First situation: If you don't have a way to sample from $p_z(z)$, but you do have a way to compute $p_z(z)$, then all of the above discussion still applies, and we can use importance sampling in this generalized setting. In particular, we use the equality
$$\mathbb{E}_{z \sim p_z(z)}[f(z)] = \mathbb{E}_{z \sim q(z)}\left[{f(z) p_z(x) \over q(z)}\right],$$
and we use standard methods to estimate the right-hand side by drawing several samples from $q(z)$. So, in this setting, the reason we use importance sampling is because there is no other choice: we can't use simpler methods, so we're forced to use this more sophisticated method.
Second situation: If we do have a way to sample from $p_z(z)$, then we don't have to use importance sampling, but it might still be to our benefit to do so. In particular, your picture gives exactly the sort of situation that can occur, but you've drawn the wrong conclusion, because your intuition has led you astray.
To help you improve your intuition, I suggest drawing the same picture, but now imagine that the height of the peak of $f(x)$ is $1000\times$ higher than the peak of $p_z(z)$. Then it is hopefully clear that sampling from $p_z(z)$ is sub-optimal: most samples will be from the center of $p_z(z)$, where $f(z)$ is close to zero. However, the expectation will be dominated by the area in the tail where $f(z)$ is large. Those samples will occur rarely if you sample from $p_z(z)$, but their value will be so huge that they will dominate. The result is that naive sampling is inefficient: you need a lot of samples to make sure you obtain a few that are in the tail. The way that this shows up is that the variance of the standard estimator is very high, and the estimator will be unbiased in theory but in practice if you don't have a very large sample size, the estimator will often give values that are very wrong.

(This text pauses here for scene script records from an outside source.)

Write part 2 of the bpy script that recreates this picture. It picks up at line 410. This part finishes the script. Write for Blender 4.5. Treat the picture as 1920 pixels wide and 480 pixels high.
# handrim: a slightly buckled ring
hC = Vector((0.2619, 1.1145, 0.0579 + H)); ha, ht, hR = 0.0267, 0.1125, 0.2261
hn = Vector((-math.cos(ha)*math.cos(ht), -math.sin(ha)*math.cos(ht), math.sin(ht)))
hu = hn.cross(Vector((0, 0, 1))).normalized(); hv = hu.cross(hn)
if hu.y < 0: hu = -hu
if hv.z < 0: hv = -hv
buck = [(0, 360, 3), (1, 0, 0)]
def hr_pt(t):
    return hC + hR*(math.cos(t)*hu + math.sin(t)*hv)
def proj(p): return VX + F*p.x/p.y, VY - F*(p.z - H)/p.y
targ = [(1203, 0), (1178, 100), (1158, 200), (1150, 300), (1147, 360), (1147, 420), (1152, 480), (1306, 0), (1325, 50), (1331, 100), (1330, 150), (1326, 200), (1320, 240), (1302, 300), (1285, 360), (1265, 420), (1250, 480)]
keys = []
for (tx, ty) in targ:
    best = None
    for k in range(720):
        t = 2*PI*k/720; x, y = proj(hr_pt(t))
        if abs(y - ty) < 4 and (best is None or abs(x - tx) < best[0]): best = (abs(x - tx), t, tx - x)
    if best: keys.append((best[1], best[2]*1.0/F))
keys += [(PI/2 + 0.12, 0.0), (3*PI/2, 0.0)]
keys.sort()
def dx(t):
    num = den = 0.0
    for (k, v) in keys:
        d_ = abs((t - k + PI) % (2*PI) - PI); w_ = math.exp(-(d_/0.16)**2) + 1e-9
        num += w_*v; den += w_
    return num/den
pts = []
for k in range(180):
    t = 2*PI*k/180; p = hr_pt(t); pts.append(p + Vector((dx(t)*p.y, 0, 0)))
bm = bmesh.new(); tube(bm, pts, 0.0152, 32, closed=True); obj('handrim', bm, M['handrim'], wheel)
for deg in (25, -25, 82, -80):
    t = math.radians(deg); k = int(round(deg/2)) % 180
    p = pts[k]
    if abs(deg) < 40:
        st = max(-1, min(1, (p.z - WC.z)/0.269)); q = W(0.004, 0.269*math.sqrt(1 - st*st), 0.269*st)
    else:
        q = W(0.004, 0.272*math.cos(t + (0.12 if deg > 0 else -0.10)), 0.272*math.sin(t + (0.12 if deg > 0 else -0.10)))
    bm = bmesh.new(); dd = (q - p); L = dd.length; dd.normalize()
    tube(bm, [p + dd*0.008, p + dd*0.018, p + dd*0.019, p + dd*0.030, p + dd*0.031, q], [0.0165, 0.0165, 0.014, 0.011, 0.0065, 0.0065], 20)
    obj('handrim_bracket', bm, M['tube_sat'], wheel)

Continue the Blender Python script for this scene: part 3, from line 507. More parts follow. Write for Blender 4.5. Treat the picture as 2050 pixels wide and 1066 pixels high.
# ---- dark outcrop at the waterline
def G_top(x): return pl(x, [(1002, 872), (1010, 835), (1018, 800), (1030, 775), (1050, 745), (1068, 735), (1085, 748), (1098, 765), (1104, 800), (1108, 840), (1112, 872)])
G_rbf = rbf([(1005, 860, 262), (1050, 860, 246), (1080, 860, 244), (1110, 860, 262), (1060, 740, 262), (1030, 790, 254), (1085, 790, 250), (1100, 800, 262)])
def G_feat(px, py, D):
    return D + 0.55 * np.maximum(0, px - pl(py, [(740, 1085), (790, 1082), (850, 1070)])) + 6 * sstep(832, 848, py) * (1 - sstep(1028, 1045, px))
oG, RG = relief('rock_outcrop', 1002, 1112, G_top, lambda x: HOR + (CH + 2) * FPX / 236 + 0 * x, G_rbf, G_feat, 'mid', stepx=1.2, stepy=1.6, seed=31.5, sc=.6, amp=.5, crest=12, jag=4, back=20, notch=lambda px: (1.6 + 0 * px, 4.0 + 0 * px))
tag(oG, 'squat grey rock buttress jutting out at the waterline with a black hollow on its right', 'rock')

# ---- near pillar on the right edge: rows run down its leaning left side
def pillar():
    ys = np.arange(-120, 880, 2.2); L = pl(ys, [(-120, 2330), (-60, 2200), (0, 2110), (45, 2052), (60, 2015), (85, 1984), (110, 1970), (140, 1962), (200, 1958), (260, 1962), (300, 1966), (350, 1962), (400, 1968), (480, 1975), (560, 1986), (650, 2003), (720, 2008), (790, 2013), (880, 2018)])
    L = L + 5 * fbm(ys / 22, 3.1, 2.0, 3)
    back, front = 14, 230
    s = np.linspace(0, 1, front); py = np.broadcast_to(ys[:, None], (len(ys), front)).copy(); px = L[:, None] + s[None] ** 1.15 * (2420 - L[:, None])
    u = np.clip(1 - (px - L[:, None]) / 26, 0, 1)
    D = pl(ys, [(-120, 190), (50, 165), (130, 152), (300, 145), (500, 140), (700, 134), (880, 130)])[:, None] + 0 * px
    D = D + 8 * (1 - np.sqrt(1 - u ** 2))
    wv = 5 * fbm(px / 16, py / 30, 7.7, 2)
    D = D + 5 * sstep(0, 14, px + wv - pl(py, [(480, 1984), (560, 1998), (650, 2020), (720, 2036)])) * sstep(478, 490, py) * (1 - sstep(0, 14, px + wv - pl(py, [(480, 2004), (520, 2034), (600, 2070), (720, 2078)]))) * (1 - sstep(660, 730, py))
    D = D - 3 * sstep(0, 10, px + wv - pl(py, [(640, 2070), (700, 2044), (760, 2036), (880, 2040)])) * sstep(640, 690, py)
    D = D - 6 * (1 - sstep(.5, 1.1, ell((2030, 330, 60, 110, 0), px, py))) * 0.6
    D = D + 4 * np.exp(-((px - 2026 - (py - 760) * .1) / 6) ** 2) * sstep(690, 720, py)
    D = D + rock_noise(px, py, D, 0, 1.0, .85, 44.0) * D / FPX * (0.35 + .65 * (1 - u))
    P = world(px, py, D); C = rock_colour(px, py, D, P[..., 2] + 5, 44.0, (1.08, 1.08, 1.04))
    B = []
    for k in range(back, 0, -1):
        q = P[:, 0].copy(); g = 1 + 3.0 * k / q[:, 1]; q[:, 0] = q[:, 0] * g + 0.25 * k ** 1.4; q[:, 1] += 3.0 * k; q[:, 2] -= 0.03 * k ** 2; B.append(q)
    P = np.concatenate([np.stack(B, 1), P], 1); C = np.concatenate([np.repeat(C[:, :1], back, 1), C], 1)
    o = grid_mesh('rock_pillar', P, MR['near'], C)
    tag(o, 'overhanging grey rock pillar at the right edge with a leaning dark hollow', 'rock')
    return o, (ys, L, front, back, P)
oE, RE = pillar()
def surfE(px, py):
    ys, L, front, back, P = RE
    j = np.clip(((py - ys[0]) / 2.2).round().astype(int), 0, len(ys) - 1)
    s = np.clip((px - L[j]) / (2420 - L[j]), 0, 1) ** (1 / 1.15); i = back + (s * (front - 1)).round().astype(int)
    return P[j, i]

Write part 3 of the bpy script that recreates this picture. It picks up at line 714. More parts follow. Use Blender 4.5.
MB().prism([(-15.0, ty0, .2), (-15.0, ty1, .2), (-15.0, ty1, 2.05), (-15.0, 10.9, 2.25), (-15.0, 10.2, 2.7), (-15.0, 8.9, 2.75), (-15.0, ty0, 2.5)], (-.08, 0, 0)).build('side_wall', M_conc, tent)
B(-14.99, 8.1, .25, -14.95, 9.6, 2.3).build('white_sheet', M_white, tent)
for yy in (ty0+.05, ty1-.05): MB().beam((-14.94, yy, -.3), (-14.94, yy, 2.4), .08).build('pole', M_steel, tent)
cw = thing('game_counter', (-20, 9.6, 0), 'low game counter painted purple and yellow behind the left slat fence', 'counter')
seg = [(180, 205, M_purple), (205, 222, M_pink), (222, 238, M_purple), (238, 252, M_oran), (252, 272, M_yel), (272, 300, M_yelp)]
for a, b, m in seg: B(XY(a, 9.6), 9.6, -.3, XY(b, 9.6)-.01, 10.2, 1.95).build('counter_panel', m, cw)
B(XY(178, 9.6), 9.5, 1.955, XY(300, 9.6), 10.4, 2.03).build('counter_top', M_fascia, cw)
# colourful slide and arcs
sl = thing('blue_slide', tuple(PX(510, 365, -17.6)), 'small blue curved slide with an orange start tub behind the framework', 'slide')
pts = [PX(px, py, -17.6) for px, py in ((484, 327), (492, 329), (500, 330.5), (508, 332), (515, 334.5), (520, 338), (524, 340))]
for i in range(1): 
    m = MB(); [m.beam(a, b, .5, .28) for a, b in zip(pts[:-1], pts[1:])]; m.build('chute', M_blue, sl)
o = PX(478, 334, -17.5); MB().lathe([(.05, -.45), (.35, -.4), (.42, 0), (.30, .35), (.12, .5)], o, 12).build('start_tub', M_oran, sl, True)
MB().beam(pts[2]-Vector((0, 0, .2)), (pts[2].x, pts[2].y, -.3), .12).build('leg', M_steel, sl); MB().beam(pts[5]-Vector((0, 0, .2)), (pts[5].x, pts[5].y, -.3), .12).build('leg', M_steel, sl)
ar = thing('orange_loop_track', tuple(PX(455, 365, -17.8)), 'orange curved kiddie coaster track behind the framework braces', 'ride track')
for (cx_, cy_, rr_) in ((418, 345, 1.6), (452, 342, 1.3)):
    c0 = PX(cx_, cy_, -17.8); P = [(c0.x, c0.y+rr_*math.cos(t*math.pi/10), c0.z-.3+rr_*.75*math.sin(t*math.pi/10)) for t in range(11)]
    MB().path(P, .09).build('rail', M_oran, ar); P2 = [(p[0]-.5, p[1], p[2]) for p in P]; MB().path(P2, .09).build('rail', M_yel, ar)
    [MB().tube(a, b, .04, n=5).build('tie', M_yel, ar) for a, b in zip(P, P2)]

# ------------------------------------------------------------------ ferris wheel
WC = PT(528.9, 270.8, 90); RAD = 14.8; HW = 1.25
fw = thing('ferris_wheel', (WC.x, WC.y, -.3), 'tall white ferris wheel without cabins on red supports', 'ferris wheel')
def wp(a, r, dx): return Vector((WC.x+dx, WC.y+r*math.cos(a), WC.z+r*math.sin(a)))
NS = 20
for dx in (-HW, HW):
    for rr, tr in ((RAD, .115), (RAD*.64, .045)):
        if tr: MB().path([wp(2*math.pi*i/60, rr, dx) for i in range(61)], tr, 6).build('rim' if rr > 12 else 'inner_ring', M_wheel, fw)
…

Importance sampling offers a better method. Suppose we can find a distribution $q(z)$ that is approximately proportional to $p_z(z) f(z)$, and suppose we can sample from $q(z)$. Then it turns out that using importance sampling with $q(z)$ yields a better estimator than standard sampling from $p_z(z)$. In particular, the variance of the importance sampling estimator will be lower (its estimates will tend to be more accurate). Formally, the optimal (most efficient) estimator sets $q(z)$ to be exactly proportional to $p_z(z) f(z)$, and any distribution $q(z)$ that is close to that will be close to optimal.
Hopefully, it is intuitive why this might be so. If the peak of $f(z)$ is $1000\times$ higher than you drew it here, it's best to bias your sampling towards the area where $f(z)$ is large, and then you want to correct for that bias by dividing by some appropriate constant. That's exactly what importance sampling does, if you use a distribution $q(z)$ that is proportional to $p_z(z) f(z)$.
At this point, you might be wondering, why not simply define $q^*(z) = p_z(z) f(z)$, and then sample from $q^*(z)$? Well, two reasons. First, this is not a distribution; we need to renormalize it so it sums to one. So, the correct definition is $q^*(z) = p_z(z) f(z) / \int_t p_z(t) f(t) \; dt$. This brings us to the second reason: we might not have any efficient way to sample from the resulting $q^*(z)$. For starters, we might not have any efficient way to compute $\int_t p_z(t) f(t) \; dt$, and in addition, just because you can compute $q^*(z)$ for any $z$ of your choice is not enough to let you sample from such a distribution of your choice. Importance sampling provides a solution to all of these challenges. It doesn't require us to be able to compute the optimal distribution $q^*(z)$ or to be able to sample from it. It lets us use any convenient distribution that is close to $q^*(z)$.